Menschen, die in meinem Buch als „Senioren“ bezeichnet werden, sind jene, welche nach Jahren leben, entsprechend dem Plan der Zeit. Sie akzeptieren diese Bezeichnung, da sie ein bestimmtes „Senioren“-Alter überschritten haben, welches auch immer das sein mag, da es je nach Gesellschaft und Gegend variiert. Was auch immer es ist, für meine Begriffe endet das Seniorenalter an irgendeinem Tag vor dem 88. Lebensjahr. Deshalb sind wir keine „Senioren“ mehr – stattdessen nennen wir uns „superbe Senioren“, denn offensichtlich ist diese Gruppe an der Spitze und sollte deshalb die größte Ehre und den größten Respekt erhalten.
In China haben sie das natürlich schon lange gewusst. Respekt für die Älteren war schon immer ein Teil der chinesischen Kultur. In China hat das Wort „alt“, aus Hochachtung vor älteren Menschen, einen Beiklang von Ehre. Und so sollte es sein, zumindest, wenn man dem gesunden Menschenverstand folgt. Damit ist die Verherrlichung der „Jugend“, wie es sie in der amerikanischen Kultur nun schon lange gibt, eine eher unreife Sicht auf die Welt. Es scheint jedoch, dass auch die Amerikaner langsam aus dieser Sicht herauswachsen. Vielleicht nur, weil die Prozentzahl der Alten gegenüber den Jungen immer weiter steigt. Was auch immer der Grund ist, ich denke es beweist, dass die Gesellschaft kultivierter geworden ist und mehr gesunden Menschenverstand nutzt, um die wirklich Alten zu schätzen und zu ehren.
Die älteste Zivilisation der Welt kannte diese Werte lange bevor sich Barbaren anderswo auf der Welt mehr oder weniger zivilisierten.

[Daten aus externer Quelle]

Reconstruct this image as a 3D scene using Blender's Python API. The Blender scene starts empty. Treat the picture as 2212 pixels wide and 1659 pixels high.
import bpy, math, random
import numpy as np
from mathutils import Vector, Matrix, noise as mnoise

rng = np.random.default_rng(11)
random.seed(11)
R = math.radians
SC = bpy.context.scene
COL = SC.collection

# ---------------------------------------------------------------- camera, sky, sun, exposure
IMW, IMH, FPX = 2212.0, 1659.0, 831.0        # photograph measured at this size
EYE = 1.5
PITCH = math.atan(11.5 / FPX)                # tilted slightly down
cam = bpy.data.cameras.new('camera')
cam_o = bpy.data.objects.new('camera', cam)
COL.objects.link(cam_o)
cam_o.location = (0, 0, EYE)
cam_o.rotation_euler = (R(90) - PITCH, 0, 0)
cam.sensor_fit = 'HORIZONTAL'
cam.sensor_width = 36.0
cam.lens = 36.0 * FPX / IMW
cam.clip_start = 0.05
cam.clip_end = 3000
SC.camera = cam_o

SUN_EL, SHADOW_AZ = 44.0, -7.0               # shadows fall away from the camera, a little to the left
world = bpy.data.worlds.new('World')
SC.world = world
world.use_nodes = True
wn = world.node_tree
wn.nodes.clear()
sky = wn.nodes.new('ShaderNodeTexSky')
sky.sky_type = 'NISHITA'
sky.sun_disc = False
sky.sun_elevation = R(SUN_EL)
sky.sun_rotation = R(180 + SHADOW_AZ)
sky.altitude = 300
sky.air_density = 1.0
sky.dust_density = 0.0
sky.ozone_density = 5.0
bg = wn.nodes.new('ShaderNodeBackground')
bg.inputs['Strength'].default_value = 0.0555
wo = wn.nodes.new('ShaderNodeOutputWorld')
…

Hier nur ein paar Beispiele an chinesischen Sprichwörtern von vor mehr als 5000 Jahren:
Ein altes Pferd kennt den Weg.
Ein alter Mann zu Hause [ist wie] ein lebender Goldschatz.
Alte Menschen haben viel Wissen und Erfahrung, [genauso wie] ein alter Baum viele Wurzeln hat.
Und wenn ich noch eine persönliche Beobachtung hinzufügen darf:
Warte bis du eine alte Frau triffst… Du wirst überrascht sein.